En Rusia se atribuye al frío cierta responsabilidad en el aumento de los índices de lectura tanto como en los de consumo de alcohol (la relación entre los niveles de alcohol y de lectura aún no ha sido investigada). Pero más allá de las cuestiones climáticas, ¿por qué se lee cada vez menos incluso donde más se leía? No conviene hacer una lectura rápida del fenómeno: cada vez se lee menos porque la lectura requiere tiempo y en nuestro tiempo no hay tiempo que perder.
Si en la época soviética la censura estatal limitaba las ediciones de muchas obras (los poemas de Ajmátova eran un bien escaso de primera necesidad), ahora el problema viene dado por lo frondoso de la oferta literaria. Puestos a imaginar soluciones, ¿por qué no estimular la lectura prohibiendo ciertos libros, de tal forma que resulten tan deseables como lo fue para el pueblo soviético 'Doctor Zhivago', que fue publicada en Francia en 1957 y sólo vio la luz en la URSS en 1988?

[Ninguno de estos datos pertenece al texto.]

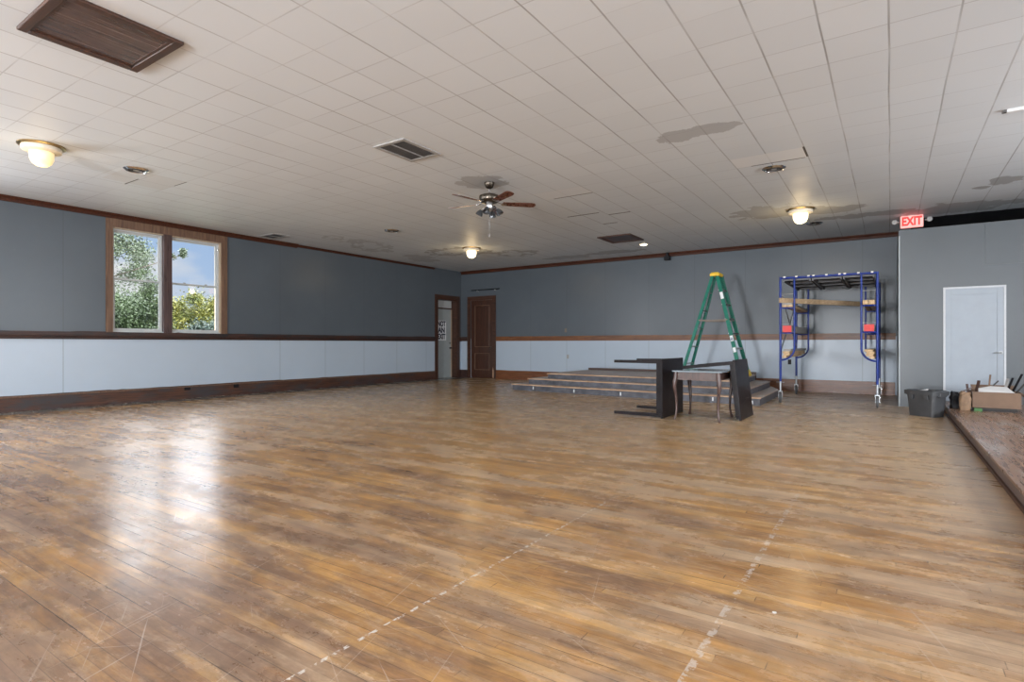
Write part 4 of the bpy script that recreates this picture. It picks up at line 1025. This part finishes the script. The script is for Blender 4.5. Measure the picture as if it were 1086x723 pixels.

Las nuevas distracciones capitalistas (como las discotecas, las boleras, la PlayStation, los sushi-bar o las gogós) también habrán contribuido lo suyo a aumentar el grosor de la capa de polvo que ya 'encuaderna' a los clásicos en las bibliotecas. Como explica el ex ajedrecista Garry Kasparov en su libro 'Cómo la vida imita al ajedrez', la grisura y el hermetismo de la URSS favoreció que eclosionara su talento durante su infancia y adolescencia. "Hace 30 años había pocas distracciones, pocas actividades aceptables para un niño en la Unión Soviética. Hoy las distracciones potenciales son prácticamente infinitas (...) Los teléfonos móviles, los videojuegos y artilugios de toda clase nos permiten desperdiciar el tiempo de infinitas maneras que no conducen a nada en absoluto; desde luego a nada importante ni estratégico para nuestro desarrollo", explica.

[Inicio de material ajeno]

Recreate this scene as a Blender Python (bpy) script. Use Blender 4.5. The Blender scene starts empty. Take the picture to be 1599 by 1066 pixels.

Muchos intelectuales que hacen del odio al fútbol su bandera establecen una relación inversamente proporcional entre la masiva afluencia de forofos a los estadios y la disminución del aforo en el graderío de las bibliotecas. Sin embargo, pocos pueblos han sido más futboleros que el ruso-soviético y en concreto el moscovita (con cinco equipos de primera línea sólo en su capital).

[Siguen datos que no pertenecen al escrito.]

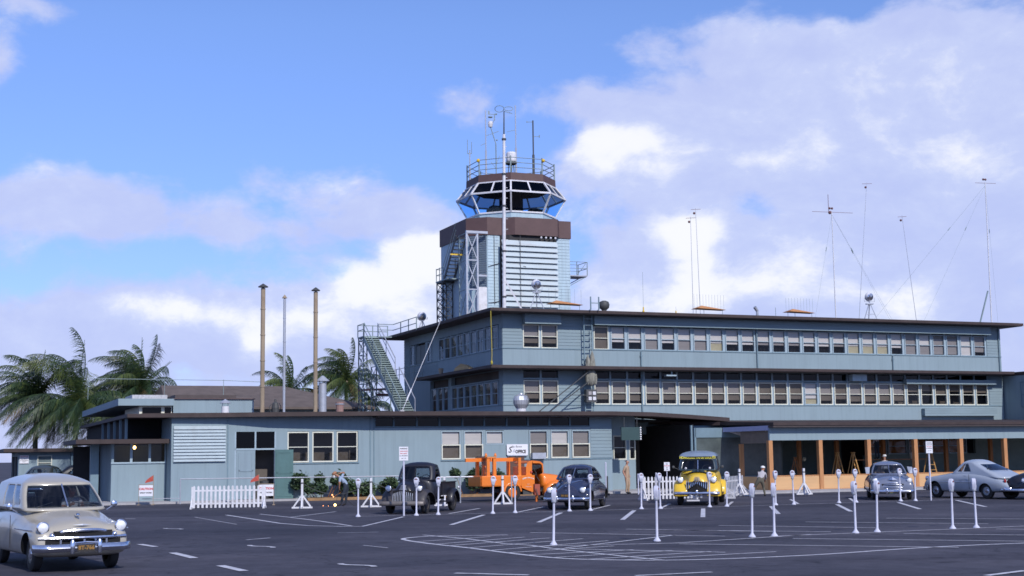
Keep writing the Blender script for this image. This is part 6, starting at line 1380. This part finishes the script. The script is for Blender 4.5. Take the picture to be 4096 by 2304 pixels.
q=MB(); q.box(-.46,.42,.02,.06,-2.0,-.01); q.build('brown_door',[mat('brown_door',(.10,.05,.035),.6)],o)
def caution(label,x,y,flag_side,rz):
    T=thing('caution_sign',label,'sign',(x,y,0),rz,'caution signs with red flags'); q=MB()
    for a in (-.34,.34): q.box(a-.012,a+.012,-.012,.012,0,.98 if a*flag_side<0 else 1.42)
    q.box(-.34,.34,-.012,.012,.96,.985); q.box(-.40,-.28,-.2,.2,0,.03); q.box(.28,.40,-.2,.2,0,.03); q.build('frame',[m_rust],T)
    q=MB(); q.box(-.325,.325,-.03,-.013,.42,.94); b=q.build('sign_board',[m_sign],T)
    text_mesh('lettering','CAUTION',.145,m_redtxt,b,(0,-.034,.76),bold=.006); text_mesh('lettering','SPRAY WORK',.088,m_blktxt,b,(0,-.034,.575),bold=.003)
    s=flag_side; q=MB(); q.add([(s*.34,0,1.42),(s*.34,0,1.14),(s*.34-.15,.03,1.10),(s*.34-.40,-.02,1.04),(s*.34-.36,.03,1.16),(s*.34-.18,-.02,1.30),(s*.34,.012,1.42),(s*.34,.012,1.14),(s*.34-.15,.042,1.10),(s*.34-.40,-.008,1.04),(s*.34-.36,.042,1.16),(s*.34-.18,-.008,1.30)],[(0,1,2,5),(5,2,3,4),(11,8,7,6),(10,9,8,11)]); q.build('flag',[m_red],T)
    return T
caution('caution sign with a spread red flag standing against the left annex wall',-17.7,67.6,1,R(4))
caution('caution sign with a limp red flag beside the white picket barrier and open door',-11.5,65.2,-1,R(10))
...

En cierta medida, el pueblo soviético se refugiaba en los libros para colmar sus anhelos de libertad. Las grandes novelas eran como sagradas escrituras, como esos manuscritos repletos de secretos arcanos que forran las paredes de la biblioteca secreta en 'El nombre de la rosa'.


El famoso autor posmodernista Vladimir Sorokin cree que en Rusia el escritor "está más cerca del sacerdote" porque "se comunica con los mundos del más allá". En este sentido, el escritor pasa en Rusia por la categoría de sabio, de filósofo de la vida (léase Tolstoi). "Rusia es un país creado por la literatura", me dijo una vez Boris Akunin, autor de una popular saga detectivesca ambientada en la Rusia zarista. En esta línea, Sorokin cree que "Rusia es un país literario, mientras que EEUU es cinematográfico y Europa más de teatro".


En la era soviética, los libros eran las branquias de papel de un pueblo que anhelaba respirar más allá de su gran laguna ideológica. Ahora, cuando el horizonte literario se abre blanco e infinito como estepa siberiana, Rusia padece insuficiencia lectora, e igual dentro de unos años tiene que recurrir de nuevo (y el resto de Occidente con ella) a aquel cartel de 1920. Nos guste o no, con el comunismo se leía mejor.